BNSF had been seen as one of the more accommodating organizations to the project. But the letter, addressed to the rail authority's main consultant, Parsons Brinckerhoff, and copied to the rail authority, asserts that the rail agency's planning process has "a great deal of ambiguity and contradictions." The agency is sending mixed messages to different government agencies about what the construction entails, and it's not clear who has the authority to speak and negotiate for the state, the railroad claimed.

The letter also raises concerns about the safety of future bullet train operations and construction work next to its freight corridor through the Central Valley.

If BNSF balks at finalizing a deal, it could put a roadblock in front of the project. Federal grants to the project contain language that requires the project to have necessary agreements with railroads before starting construction. A BNSF spokeswoman said the company would not elaborate on the letter.

A rail authority spokesman downplayed the BNSF letter, saying it is "not a show stopper."

But the issues in the letter parallel those raised by Rep. Jeff Denham (R-Atwater), chairman of the House rail subcommittee, who said he will conduct a hearing on the project May 28.

"We want to know what routes they are choosing and the timeline on the project," he said.

Separately, the rail agency is coming under new scrutiny from the state Senate Transportation Committee, which is looking into the bid evaluation process for the first 29-mile segment of rail bed through Fresno. The authority's staff changed its bid evaluation criteria last year, after the agency's board initially set up a two-step process that would have thrown out contracting teams with the two lowest technical scores.

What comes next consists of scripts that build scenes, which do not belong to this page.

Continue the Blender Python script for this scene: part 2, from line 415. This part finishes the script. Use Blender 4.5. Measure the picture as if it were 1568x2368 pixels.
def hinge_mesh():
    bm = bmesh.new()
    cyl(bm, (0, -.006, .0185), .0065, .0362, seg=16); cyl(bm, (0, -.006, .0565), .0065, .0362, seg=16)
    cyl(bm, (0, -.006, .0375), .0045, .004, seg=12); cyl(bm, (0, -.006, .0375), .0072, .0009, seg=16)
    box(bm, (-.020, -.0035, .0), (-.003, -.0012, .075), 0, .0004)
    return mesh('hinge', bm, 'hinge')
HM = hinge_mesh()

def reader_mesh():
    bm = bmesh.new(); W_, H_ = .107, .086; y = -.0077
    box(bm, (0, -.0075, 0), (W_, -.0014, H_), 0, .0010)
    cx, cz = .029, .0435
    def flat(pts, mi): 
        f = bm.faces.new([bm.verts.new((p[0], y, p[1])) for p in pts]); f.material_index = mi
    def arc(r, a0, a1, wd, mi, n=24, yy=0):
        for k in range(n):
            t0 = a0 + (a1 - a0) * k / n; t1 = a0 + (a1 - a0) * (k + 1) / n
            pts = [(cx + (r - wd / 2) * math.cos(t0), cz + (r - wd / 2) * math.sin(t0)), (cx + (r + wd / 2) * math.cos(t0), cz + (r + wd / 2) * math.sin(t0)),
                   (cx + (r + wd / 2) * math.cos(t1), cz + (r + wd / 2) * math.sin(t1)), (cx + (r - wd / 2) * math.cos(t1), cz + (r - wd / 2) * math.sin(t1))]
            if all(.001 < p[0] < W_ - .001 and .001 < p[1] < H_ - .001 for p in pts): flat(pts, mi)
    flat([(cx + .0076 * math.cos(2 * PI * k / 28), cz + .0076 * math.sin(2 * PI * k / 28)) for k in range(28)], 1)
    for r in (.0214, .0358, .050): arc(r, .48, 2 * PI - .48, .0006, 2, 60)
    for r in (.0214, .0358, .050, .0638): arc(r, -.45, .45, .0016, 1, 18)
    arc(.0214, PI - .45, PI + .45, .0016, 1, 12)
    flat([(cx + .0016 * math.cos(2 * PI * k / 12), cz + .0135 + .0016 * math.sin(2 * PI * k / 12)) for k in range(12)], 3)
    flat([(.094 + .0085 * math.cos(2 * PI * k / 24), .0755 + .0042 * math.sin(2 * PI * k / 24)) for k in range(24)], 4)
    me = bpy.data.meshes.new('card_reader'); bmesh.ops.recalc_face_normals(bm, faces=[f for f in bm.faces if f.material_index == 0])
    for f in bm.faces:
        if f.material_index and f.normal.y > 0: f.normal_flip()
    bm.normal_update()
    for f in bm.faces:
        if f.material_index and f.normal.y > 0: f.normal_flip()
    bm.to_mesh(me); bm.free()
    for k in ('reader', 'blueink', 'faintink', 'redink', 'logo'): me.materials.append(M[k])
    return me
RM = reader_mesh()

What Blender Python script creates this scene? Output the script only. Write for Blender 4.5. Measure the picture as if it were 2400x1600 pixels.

The board gave the agency staff permission to make non-substantive changes to a so-called term-sheet that spells out detailed contract terms. But the bid evaluation process was not among the items on the term sheet, records show, raising questions about whether the changes were authorized. Officials have not yet explained how the decision to change the review process was made.

"The committee has some concerns and we are going to look into it," said Sen. Mark DeSaulnier (D-Concord), the transportation committee chairman.

When the bids were announced this month, a construction team led by Tutor Perini Corp. of Sylmar had the lowest technical score, but was ranked highest because of its relatively low price of just under $1 billion.

The authority has defended the bid review change, saying it was designed "to increase transparency and gain greater value for the project." The rules were not altered to favor Tutor Perini, which has a long history of government contracting in California, officials said. Tutor Perini officials did not respond to a request for comment.

The rail agency said the altered bid review process may have helped save the state hundreds of millions of dollars.

But Elizabeth Alexis, a co-founder of the watchdog group Californians Advocating Responsible Rail Design, argued that the bid review process ultimately used was not properly authorized and that the Tutor Perini team's selection should be invalidated.

Alexis and other critics are concerned that the authority is trying to reduce upfront cost estimates at the risk of a lower-quality project or future increases in outlays to complete the system.

Elsewhere, the bullet train agency this month failed in its attempt to keep the federal Surface Transportation Board from asserting legal jurisdiction over the project.

The state now is seeking expedited consideration of an exemption from the federal board's review for the first construction segment, a process that could take as long as nine months under federal law. If the agency decides to conduct a full examination of the multibillion-dollar project, it could cover a range of design, financial and operational issues, and add another layer of government bureaucracy to the endeavor.